Monday, 24 September 2012
Curatorial and conservation support for Keeping Time exhibition at Fairfax House, York
Fairfax House, York, is holding an exhibition, Keeping Time. This exhibition focuses on and celebrates the excellence and innovation of clock and scientific instrument makers from Yorkshire. Centrepiece of the exhibition is the John Harrison precision pendulum clock No. 2, on which Harrison began his precision timekeeping research in response to the Longitude Act of 1714. Harrison's research eventually led to the practical solution to determining longitude. Not knowing one's longitude was a major navigational problem, and had often spelt disaster for mariners, either getting lost, or running into obstacles, running out of sea room, and ending up on lee shores. This Harrison clock has been written about in earlier blogs, under History of Science. Loaned from Leeds Museums and Galleries, the exhibition opens on 5 October, 2012 and runs through to the end of December. Following on from suggestions from LMG staff, Fairfax House has also borrowed the Harrison brothers sundial made for Holy Trinity Church, Barrow-upon-Humber, and the highly signficant equatorially mounted telescope, made by Henry Hindley of York, and which is part of the scientific instruments and specimens collection at Burton Constable Hall.
http://www.fairfaxhouse.co.uk/?idno=687&id=132
http://www.burtonconstable.com
Monday, 17 September 2012
Caribbean postcards in a Leeds album 1906-1915
In response to the UK National Archives 'Caribbean Through a Lens Project' we have started to look again through a Leeds postcard album with 396 postcards, mainly from Trinidad (312), from the early 1900s. You can find the National Archives photographs on Flickr at http://www.flickr.com/photos/nationalarchives/collections/72157630635006206/
The Leeds album has 132 pages with 3 postcards per page, and the images range from famous buildings, studio images of local personalities (see 'Bad John' and J. Scrusher-Chamberlain in the page open here), and popular images of 'East Indians', who had come to Trinidad as indentured labourers.
A few of the postcards are locally made photographs, printed onto postcard card, and some are photographs on photographic paper (see above). The photogtraph of the couple sitting in the waves on Huevos Island are probably members of the Leeds family who put the album together (the Tomlinsons, see below). The house photograph has a hand-written caption on the back: "This is part of the front of Aunt Modie's house". The end of the album includes cards from Barbados (21), Tobago (15), Venezuala (18), Colombia (8), Panama (19), and the Azores. We have no donor listed for the album, but examining the 36 postcards that have been posted they were all sent to various members of the Tomlinson family, at The Beeches, Colton, nr Leeds.

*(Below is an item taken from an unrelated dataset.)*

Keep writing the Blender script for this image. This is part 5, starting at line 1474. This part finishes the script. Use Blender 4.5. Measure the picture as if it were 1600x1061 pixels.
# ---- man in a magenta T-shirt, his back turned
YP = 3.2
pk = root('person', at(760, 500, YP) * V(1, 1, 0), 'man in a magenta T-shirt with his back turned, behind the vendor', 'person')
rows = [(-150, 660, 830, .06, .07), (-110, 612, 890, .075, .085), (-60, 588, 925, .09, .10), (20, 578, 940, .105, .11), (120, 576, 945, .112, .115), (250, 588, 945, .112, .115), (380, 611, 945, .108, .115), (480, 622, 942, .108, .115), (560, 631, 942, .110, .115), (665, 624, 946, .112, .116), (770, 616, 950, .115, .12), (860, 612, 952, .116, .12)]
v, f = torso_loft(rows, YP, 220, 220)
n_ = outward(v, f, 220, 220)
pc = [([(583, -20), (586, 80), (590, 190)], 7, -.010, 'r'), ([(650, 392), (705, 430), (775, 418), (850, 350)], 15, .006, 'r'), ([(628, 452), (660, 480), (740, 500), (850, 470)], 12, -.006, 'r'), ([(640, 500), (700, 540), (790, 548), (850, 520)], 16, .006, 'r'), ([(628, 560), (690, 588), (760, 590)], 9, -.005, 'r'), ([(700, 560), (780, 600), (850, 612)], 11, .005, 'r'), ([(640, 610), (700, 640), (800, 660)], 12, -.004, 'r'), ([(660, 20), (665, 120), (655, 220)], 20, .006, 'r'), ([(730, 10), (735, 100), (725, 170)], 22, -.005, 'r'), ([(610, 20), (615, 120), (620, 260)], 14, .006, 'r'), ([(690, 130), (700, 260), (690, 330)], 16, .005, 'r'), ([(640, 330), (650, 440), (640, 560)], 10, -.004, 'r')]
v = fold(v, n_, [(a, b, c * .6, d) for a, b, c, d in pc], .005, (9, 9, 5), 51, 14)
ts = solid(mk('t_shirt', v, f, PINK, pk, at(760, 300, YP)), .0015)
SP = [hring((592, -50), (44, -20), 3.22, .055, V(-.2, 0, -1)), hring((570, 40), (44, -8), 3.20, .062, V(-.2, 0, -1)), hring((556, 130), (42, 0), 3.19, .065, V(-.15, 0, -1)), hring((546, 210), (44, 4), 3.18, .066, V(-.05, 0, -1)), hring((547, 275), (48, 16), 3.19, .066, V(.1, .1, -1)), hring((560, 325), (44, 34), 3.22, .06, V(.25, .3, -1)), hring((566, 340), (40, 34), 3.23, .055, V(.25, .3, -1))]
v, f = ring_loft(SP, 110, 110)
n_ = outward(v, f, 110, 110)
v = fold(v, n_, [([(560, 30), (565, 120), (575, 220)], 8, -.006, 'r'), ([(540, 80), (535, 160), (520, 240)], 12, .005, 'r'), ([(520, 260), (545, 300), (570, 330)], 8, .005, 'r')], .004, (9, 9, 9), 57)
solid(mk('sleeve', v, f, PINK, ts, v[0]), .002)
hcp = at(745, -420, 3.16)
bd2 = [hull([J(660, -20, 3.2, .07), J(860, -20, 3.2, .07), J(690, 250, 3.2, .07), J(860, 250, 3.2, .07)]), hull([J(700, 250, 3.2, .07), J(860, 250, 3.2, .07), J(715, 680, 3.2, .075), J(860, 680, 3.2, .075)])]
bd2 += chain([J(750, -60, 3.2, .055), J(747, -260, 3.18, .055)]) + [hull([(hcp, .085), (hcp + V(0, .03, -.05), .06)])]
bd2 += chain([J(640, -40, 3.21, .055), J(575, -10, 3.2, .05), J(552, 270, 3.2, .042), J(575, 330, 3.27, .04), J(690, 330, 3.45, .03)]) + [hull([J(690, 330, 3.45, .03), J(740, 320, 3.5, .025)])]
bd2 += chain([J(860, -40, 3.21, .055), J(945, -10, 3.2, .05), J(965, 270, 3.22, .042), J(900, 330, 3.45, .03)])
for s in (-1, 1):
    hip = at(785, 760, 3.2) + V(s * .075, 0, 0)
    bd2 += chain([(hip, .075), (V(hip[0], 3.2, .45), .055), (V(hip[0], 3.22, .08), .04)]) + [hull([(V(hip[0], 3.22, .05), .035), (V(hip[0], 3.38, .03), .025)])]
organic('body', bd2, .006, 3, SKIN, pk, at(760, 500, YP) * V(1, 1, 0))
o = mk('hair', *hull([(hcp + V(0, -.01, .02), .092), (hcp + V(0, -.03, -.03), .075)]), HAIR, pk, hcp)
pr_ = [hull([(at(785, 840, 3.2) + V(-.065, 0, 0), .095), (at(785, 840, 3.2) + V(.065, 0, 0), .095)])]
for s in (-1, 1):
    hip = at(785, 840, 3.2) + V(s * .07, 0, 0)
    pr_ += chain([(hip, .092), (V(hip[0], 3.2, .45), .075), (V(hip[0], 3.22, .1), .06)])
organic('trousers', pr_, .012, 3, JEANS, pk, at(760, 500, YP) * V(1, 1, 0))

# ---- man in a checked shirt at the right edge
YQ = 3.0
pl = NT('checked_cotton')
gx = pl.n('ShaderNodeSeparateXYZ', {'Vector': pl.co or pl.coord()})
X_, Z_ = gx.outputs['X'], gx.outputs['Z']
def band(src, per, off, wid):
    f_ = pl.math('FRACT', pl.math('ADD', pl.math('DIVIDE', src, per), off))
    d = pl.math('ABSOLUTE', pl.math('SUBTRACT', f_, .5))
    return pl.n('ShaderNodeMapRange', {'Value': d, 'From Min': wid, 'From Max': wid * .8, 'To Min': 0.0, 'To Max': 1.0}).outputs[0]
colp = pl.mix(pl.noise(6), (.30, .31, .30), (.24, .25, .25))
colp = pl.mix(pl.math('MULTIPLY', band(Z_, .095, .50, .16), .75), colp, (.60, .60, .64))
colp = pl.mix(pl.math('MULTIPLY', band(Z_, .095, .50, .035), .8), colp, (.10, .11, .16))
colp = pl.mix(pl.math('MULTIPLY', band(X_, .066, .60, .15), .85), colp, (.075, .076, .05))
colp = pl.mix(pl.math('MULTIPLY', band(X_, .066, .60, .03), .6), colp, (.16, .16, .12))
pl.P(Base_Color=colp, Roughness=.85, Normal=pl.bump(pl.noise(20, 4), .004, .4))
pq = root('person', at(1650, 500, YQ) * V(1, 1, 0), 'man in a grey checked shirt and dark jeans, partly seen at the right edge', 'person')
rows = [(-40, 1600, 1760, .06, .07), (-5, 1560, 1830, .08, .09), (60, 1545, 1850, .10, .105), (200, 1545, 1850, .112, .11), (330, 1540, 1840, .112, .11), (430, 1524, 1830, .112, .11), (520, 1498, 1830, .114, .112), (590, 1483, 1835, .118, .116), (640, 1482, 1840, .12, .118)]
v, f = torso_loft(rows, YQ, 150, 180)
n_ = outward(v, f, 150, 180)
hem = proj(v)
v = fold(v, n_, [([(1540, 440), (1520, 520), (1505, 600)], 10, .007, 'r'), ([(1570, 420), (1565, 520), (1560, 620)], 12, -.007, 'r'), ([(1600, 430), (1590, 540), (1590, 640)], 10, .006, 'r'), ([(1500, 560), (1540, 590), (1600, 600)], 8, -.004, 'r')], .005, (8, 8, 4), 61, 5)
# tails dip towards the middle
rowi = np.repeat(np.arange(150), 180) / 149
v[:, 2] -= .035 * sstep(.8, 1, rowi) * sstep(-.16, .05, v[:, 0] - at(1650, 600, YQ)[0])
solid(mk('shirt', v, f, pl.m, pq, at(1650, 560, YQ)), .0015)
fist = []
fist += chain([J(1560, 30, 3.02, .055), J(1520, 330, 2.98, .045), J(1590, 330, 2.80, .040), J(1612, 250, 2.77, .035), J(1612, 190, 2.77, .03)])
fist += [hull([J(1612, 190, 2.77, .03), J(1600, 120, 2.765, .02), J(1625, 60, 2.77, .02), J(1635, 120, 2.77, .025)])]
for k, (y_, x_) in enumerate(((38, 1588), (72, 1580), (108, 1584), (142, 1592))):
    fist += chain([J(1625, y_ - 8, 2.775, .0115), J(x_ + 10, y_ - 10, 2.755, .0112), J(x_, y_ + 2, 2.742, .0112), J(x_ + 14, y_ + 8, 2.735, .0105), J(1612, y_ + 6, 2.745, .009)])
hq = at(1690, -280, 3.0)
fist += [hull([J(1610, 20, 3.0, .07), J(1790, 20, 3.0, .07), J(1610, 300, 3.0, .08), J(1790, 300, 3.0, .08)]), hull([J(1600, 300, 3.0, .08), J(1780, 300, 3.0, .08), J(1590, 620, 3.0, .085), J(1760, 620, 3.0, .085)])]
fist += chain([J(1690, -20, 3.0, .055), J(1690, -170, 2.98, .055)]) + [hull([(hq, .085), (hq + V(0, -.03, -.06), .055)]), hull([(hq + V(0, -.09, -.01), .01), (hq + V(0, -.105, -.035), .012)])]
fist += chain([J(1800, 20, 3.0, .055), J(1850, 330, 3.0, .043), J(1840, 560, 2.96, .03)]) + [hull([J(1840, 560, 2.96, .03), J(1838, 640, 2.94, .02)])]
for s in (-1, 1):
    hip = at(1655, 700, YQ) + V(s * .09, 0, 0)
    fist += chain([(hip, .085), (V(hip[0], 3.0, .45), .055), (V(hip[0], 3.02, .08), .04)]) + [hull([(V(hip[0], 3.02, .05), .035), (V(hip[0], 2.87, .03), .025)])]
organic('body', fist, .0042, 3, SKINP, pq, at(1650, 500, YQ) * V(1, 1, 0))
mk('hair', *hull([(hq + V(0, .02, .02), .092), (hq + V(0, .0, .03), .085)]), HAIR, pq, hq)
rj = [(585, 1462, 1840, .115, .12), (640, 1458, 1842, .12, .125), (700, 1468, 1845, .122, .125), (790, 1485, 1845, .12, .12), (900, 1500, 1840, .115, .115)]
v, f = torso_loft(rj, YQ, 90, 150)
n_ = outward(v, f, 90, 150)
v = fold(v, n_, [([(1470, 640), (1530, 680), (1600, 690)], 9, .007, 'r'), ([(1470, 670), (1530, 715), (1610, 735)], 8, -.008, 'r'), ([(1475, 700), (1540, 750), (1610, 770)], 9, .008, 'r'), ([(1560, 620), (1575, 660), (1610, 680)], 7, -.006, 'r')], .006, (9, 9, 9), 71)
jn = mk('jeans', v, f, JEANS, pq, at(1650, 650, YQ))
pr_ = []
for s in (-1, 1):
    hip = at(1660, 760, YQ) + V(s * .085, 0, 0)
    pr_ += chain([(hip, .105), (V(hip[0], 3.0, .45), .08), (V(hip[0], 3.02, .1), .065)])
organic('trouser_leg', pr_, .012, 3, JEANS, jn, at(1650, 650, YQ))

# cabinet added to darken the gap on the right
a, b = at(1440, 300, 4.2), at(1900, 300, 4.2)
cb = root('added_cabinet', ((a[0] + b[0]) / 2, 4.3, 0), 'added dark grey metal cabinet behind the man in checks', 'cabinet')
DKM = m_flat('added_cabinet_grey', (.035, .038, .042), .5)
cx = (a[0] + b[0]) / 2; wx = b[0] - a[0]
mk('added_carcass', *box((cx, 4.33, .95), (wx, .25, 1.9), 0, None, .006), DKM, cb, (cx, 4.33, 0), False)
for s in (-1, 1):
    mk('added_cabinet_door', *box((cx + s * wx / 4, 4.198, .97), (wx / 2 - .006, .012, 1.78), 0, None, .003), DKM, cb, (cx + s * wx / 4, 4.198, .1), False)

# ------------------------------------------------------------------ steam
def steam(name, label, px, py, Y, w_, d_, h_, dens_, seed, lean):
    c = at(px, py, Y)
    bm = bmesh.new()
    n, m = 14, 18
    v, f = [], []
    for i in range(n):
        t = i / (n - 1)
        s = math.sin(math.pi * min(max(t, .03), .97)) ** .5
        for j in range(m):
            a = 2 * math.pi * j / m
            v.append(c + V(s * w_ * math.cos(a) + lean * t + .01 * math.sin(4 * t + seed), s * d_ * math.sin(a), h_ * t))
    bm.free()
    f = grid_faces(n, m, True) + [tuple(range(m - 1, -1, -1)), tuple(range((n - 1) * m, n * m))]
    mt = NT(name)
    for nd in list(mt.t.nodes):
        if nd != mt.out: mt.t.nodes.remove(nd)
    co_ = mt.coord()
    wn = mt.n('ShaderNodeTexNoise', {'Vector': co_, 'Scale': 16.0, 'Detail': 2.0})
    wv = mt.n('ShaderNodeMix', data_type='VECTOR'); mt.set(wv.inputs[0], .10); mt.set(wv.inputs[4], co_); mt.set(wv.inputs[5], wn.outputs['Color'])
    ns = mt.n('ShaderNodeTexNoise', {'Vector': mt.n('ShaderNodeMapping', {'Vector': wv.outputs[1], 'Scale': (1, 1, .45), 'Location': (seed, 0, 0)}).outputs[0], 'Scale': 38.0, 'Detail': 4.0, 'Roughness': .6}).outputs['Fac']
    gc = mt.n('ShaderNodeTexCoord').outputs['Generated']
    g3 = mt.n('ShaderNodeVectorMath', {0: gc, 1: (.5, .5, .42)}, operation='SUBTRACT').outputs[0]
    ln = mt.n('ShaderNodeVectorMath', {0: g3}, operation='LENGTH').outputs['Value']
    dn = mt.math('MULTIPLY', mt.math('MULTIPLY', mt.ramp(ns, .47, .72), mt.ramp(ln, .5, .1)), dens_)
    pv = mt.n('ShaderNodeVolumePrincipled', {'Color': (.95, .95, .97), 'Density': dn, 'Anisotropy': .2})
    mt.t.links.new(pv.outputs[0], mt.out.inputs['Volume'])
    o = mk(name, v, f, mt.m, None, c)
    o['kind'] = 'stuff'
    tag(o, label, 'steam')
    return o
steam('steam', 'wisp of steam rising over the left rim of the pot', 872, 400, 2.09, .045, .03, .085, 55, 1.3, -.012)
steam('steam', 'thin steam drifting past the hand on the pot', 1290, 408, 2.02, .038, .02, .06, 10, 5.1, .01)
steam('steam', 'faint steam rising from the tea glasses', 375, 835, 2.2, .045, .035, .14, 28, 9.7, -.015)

Some are from an 'Auntie', and some are from an E. Tomlinson. The dates on these posted cards range from 1906 to 1915. The album has obviously been completed with care, maybe by one or more of the family once they returned from their time in Trinidad. If only we knew why they had stayed there for these few years, and if they stayed with other relatives who might still be there.
The plan is to do work with Leeds West Indian Centre, and Leeds Black Elders, to get input and comments on a selection of these postcards, during joint workshops next year (2013) when a selection of photographs from the National Archives project will also be shown. Meanwhile we will hopefuly have time to scan the Leeds album postcards individually, compare them with ones already available on line, and do some in-depth research where possible, on the places and people shown. This is a great group of postcards because of the sheer number and variety of them, from the same time period. It is going to be a treat to work on them.